14 de septiembre de 2007 – Fiesta de la Exaltación de la Cruz
Nb 21, 4-9 ; Ph 2, 6-11 ; Juan 3, 13-17
Abadía Santa Maria de Huerta, Soria, España

Homilía

El nombre tradicional de la fiesta de hoy es “Fiesta de la exaltación de la Cruz”.  La palabra “exaltación” es admirablemente ambigua. Puede designar el movimiento que consiste en elevar la cruz sobre la cual se encuentra un condenado (en el acto mismo de la crucifixión), o puede designar el hecho de elevar la cruz en alto, en señal de triunfo, para darle gloria.

Encontramos una ambigüedad igualmente fuerte en las palabras de Jesús en el Evangelio de Juan: “Yo, cuando sea alzado de la tierra, atraeré a todos hacia mí.” La Cruz está en el centro de la paradoja cristiana, o más bien es el culmen de esa paradoja: la vida sale de la muerte, la cruz es levantada para dar la vida, un crucificado es fuente de vida.  Esta paradoja es la señal y la anticipación del gran cambio escatológico prometido por Dios : los que lloran estarán alegres, la mujer estéril dará a luz un hijo, los pobres reinarán, los hambrientos serán saciados y los muertos vivirán.  

El himno cristológico citado por Pablo en el capítulo 2 de su Carta a los Filipenses, que hemos leído como segunda lectura, describe muy bien como la exaltación suprema de Cristo, en su resurrección, es un movimiento ascendente que sigue al descendente de su venida hacia nosotros en su encarnación. 

Siendo en forma de Dios, … se despojó a sí mismo, … haciéndose semejante a los hombres; se humilló a sí mismo haciéndose obediente hasta la muerte, ¡y muerte de cruz! Por lo cual también Dios lo exaltó hasta lo sumo y le otorgó el nombre que es sobre todo nombre.

Tomar su cruz, es decir aceptar sufrir, aun cuando uno es inocente, es una dimensión esencial del seguimiento de Cristo.  También lo es la renuncia de si mismo y la obediente imitación de Cristo, el cual tomó su propia cruz por amor a todos nosotros.

            Para llegar a ser capaz de aceptar la presencia de la cruz – o del sufrimiento -- en su vida, tanto como para ser capaz de amar u de aceptar de ser amado, uno tiene que dominar el miedo. Hay en el ser humano un miedo innato al sufrimiento, así como hay un miedo de amar y de dejarse amar, al mismo tiempo que hay un deseo de amar y de ser amado.  En realidad, para crecer, tanto humanamente como espiritualmente, tenemos que vencer muchos miedos.
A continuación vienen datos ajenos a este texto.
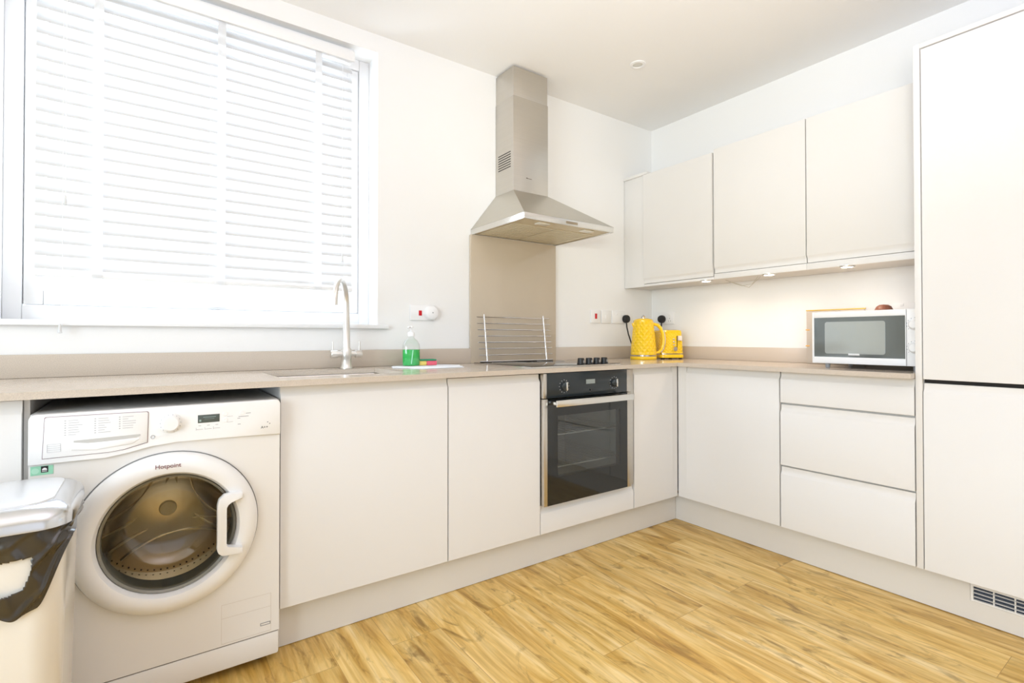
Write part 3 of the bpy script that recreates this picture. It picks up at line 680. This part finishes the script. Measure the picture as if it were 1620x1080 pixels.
for z in (1.090, .995):
    k = obj('knob', lathe(NB(), [(0, -.022), (.014, -.022), (.018, -.018), (.022, -.002), (.024, 0), (0, 0)], (MXf, -1.661, z), 'x', n=32), WHITEP, t)
    b = NB()
    for q in range(11):
        a = math.radians(-130+26*q); yy, zz = -1.661+.0275*math.sin(a), z+.0275*math.cos(a); box(b, MXf-.0004, MXf+.0005, yy-.0008, yy+.0008, zz-.002, zz+.002)
    obj('dial_marks', b, GREYP, t)
for x in (MXf+.05, -.11):
    for y in (MY0-.045, MY1+.04): obj('foot', lathe(NB(), [(0, 0), (.009, 0), (.011, .0185), (0, .0185)], (x, y, ZT+.0005), n=16), GREYL, t)
# board behind it
t = thing('serving_board', 'upright grey-beige board with yellow edge left of the microwave', 'board', (-.11, -1.28, ZT))
obj('panel', box(NB(), -.066, -.054, -1.086, -1.36, ZT+.001, 1.178, .003), mat('board_grey', (196, 186, 174), .5), t)
obj('edge_strip', box(NB(), -.067, -.053, -1.084, -1.362, 1.1782, 1.1835, .001), mat('board_yellow', (240, 196, 92), .5), t, label='yellow top edge')
for z in (1.075, .99): obj('edge_clip', box(NB(), -.0675, -.0525, -1.0825, -1.103, z, z+.006, .001), mat('clip_orange', (236, 178, 90), .5), t, label='small orange clip')
tag(obj('bowl', lathe(NB(), [(0, .036), (.018, .034), (.029, .026), (.036, .010), (.037, 0), (0, 0)], (-.17, -1.475, MZ1-.0005), n=28), mat('brown_ceramic', (132, 84, 66), .45)), 'small upturned brown dish on top of the microwave', 'dish')

# ---------------------------------------------------------------- things beside the tap
b = NB(); random.seed(3)
poly = [(-2.035, -.205), (-1.985, -.075), (-1.72, -.068), (-1.665, -.16), (-1.74, -.33), (-1.94, -.345)]
pts2 = []
for i in range(len(poly)):
    a, c = Vector(poly[i]), Vector(poly[(i+1) % len(poly)])
    for k in range(5): p = a.lerp(c, k/5); pts2.append((p.x+random.uniform(-.004, .004), p.y+random.uniform(-.004, .004)))
lo = [[(p, q, ZT+.0008) for p, q in pts2], [(p, q, ZT+.0028) for p, q in pts2]]
tag(obj('dish_cloth', loft(b, lo), mat('white_cloth', (244, 246, 250), .8, var=.02, scale=60, bump=.4)), 'white cloth lying flat on the worktop under the green soap bottle', 'cloth')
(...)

            En primer lugar debemos deshacernos de los miedos que provienen de nuestra infancia y que hemos podido llevar con nosotros durante nuestra vida adulta – miedos que podían ser fundados cuando éramos niños, pero que son ahora totalmente irracionales.  Uno de esos miedos es el miedo del padecimiento,  que nunca está agradable pero sin el cual no hay vida – no hay nacimiento ni crecimiento.
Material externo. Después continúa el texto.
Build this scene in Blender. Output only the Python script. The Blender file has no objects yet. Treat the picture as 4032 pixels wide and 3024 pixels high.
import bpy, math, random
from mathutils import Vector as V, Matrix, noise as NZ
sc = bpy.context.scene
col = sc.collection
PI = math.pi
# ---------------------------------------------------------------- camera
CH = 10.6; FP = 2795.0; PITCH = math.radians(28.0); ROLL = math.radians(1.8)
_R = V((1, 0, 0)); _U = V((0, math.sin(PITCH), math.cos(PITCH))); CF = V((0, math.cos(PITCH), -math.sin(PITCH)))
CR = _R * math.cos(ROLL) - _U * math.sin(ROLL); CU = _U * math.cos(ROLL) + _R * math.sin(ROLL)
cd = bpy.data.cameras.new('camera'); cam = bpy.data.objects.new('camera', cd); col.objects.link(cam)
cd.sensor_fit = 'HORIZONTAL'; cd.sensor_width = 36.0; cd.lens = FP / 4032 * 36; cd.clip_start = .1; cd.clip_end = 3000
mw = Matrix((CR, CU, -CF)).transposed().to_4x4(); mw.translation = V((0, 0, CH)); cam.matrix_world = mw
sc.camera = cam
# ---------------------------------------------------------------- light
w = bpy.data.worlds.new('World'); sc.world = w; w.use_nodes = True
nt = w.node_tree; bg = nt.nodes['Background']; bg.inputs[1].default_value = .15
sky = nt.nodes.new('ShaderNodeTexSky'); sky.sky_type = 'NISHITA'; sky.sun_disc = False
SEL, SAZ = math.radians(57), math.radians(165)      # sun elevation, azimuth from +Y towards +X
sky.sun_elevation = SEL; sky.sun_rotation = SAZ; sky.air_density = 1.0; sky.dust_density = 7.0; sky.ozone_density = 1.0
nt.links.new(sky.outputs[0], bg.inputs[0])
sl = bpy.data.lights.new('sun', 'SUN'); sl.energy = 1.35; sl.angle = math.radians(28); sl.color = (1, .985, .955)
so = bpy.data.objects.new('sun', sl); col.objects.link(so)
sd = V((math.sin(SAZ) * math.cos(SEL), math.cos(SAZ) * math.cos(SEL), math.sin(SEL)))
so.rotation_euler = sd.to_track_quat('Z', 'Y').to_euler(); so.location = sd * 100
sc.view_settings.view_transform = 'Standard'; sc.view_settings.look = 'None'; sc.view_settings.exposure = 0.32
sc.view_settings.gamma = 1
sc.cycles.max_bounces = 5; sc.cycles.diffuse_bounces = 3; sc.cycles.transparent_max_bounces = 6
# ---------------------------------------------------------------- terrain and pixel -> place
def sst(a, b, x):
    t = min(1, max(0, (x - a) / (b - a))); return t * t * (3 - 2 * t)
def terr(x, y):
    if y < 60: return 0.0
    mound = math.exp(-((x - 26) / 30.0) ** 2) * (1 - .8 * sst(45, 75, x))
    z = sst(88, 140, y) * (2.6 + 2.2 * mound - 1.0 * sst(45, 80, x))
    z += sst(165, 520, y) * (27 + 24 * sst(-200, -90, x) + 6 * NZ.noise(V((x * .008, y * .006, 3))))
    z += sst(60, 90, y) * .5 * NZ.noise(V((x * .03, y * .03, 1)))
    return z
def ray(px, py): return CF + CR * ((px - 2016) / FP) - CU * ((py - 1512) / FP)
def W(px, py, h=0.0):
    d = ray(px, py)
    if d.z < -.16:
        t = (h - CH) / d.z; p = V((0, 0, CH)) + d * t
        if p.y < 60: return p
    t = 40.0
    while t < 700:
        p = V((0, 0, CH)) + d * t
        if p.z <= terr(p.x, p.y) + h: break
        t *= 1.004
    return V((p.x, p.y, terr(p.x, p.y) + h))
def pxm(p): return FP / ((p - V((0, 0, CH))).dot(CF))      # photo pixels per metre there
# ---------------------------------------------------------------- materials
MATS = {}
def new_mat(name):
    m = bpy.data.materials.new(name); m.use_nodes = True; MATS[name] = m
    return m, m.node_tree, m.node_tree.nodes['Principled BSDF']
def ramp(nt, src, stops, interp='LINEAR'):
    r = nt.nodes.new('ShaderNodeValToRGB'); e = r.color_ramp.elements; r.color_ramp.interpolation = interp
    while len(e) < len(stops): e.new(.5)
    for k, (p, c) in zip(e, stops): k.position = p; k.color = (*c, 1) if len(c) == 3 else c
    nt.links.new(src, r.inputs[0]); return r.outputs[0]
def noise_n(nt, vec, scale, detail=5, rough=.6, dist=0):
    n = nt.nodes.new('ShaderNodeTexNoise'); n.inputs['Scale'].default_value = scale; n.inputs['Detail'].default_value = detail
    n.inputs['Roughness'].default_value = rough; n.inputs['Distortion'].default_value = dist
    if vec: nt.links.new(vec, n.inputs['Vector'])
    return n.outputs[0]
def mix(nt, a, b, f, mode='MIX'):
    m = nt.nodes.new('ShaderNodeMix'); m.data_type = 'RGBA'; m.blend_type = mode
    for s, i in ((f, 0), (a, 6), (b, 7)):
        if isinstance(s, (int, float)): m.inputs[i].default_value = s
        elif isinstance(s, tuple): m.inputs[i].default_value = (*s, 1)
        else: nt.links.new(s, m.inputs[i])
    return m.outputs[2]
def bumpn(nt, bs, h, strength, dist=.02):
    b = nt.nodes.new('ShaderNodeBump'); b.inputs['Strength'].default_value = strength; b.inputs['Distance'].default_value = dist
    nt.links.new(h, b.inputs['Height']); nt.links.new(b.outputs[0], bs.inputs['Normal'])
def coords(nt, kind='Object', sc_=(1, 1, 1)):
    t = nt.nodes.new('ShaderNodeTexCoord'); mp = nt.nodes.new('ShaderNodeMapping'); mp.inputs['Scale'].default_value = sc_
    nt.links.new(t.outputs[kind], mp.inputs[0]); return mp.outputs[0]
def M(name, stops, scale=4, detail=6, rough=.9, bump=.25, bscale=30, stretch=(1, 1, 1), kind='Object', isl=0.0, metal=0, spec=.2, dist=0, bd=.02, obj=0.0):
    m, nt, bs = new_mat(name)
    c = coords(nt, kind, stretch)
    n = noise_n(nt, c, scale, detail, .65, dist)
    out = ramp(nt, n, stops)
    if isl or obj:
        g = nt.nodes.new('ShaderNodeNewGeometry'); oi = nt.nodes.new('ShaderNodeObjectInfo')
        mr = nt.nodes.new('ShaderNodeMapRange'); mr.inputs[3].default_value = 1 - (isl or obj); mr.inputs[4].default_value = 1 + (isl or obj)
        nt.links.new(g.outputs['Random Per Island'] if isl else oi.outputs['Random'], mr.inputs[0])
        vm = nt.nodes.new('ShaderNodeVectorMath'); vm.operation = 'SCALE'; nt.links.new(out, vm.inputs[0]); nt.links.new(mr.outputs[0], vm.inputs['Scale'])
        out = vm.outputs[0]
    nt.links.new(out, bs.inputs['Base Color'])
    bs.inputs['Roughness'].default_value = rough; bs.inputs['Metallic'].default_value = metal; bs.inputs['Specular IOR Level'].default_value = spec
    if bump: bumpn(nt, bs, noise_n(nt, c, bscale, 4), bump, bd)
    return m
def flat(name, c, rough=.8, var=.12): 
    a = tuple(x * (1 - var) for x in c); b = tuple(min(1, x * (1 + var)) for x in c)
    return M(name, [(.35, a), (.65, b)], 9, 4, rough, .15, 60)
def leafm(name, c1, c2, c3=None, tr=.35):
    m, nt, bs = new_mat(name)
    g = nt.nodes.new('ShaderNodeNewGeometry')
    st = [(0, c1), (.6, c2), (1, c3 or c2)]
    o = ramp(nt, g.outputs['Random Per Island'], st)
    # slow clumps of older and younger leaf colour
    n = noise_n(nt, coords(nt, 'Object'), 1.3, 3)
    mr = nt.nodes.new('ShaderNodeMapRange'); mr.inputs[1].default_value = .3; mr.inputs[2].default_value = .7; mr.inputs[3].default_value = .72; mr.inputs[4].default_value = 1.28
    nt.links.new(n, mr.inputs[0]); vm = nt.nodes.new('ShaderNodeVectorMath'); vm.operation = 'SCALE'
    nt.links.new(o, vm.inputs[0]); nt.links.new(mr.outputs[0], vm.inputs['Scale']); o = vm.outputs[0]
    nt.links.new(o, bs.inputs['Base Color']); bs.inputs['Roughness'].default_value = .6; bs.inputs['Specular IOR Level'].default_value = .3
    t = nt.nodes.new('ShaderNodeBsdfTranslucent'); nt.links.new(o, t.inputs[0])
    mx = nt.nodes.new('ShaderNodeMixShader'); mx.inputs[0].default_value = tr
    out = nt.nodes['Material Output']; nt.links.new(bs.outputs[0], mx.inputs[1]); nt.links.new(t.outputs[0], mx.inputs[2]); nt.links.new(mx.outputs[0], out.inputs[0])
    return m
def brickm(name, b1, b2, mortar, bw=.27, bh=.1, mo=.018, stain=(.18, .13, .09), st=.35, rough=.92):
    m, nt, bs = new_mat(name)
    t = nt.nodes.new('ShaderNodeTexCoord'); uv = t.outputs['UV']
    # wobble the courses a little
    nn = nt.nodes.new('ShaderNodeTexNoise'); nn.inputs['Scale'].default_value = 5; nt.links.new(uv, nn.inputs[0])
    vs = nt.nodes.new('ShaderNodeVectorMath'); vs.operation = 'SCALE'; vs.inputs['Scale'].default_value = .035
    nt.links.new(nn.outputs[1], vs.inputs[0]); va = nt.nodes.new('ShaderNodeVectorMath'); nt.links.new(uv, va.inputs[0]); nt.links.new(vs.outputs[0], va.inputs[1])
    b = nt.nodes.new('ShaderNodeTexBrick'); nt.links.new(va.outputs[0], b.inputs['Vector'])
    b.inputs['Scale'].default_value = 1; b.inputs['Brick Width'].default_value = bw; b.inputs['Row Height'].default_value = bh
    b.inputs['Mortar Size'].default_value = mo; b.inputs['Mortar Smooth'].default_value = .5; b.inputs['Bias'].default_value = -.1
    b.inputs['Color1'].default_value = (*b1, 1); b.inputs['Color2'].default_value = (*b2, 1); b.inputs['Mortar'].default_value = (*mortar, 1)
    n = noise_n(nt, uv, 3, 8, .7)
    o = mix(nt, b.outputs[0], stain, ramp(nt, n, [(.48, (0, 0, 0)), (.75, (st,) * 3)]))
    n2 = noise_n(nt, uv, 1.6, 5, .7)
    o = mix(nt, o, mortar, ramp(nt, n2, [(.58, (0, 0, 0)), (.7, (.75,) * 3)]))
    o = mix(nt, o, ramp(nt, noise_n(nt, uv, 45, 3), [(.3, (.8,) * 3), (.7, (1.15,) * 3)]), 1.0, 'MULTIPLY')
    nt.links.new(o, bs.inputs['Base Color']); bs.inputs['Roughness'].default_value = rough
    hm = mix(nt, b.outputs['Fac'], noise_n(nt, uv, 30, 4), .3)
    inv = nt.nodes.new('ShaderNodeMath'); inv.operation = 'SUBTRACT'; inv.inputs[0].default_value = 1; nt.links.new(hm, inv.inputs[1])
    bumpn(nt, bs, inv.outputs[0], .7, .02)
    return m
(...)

            Después, están todos los miedos que no nos pertenecen, pero que nos han sido transmitidos: los miedos que atormentan a personas que nos son queridas y de los que nos apropiamos fácilmente.  Están los miedos que nos son transmitidos por los medios de comunicación y que son fácilmente utilizados por los políticos y los demagogos.  La fecha del 11 de septiembre quedará en la historia como el símbolo de todos nuestros miedos colectivos fácilmente explotados.
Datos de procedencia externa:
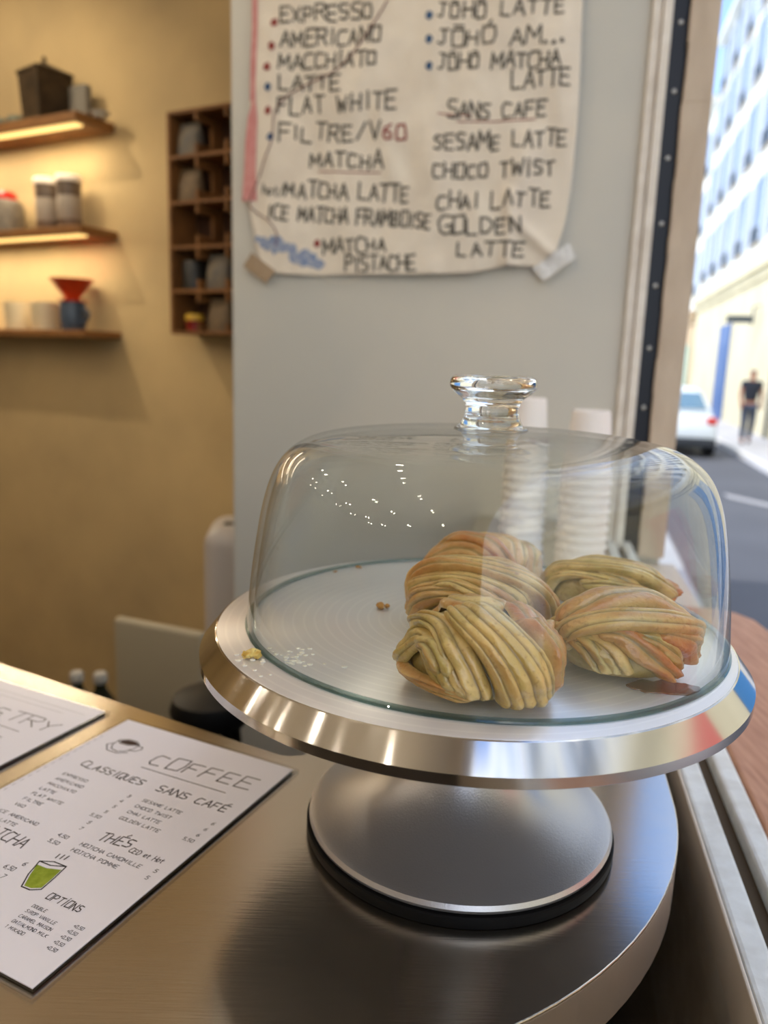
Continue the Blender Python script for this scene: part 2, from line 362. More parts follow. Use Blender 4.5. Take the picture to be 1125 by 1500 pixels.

            Finalmente están nuestros propios miedos, aquellos que tienen un fundamento en nuestras existencias personales – que son debidos a las heridas del pasado o a la experiencia de nuestros propios pecados.  Es sobre todo de esos miedos que necesitamos ser liberados. Ser liberados de nuestros miedos no significa necesariamente hacerlos desaparecer, sino más bien hacer que no nos paralicen más. Jesús, en el Jardín de Getsemaní, en el momento de su bajada suprema a la muerte, fue preso da la angustia al punto de producir sudores de sangre.  Fue en la plena aceptación del sufrimiento, a pesar de la angustia y del miedo que mereció ser exaltado por su Padre en la gloria eterna después de ser exaltado (es decir, levantado) sobre la madera de la cruz.

“Yo, cuando sea alzado de la tierra, atraeré a todos hacia mí.” Entre los que Jesús atrajo a si, desde su cruz, estaba María, su madre.  Esa mujer que ciertamente no era ajena al sufrimiento, nos dio a Jesús como pan de vida.  La Eucaristía que celebramos cada día nos otorga el poder de la cruz de Cristo sobre todos nuestros sufrimientos cotidianos, pequeños o grandes, como sobre los sufrimientos de la humanidad, y nos permite participar así en su exaltación a la derecha del Padre, es decir a su “cruz gloriosa”.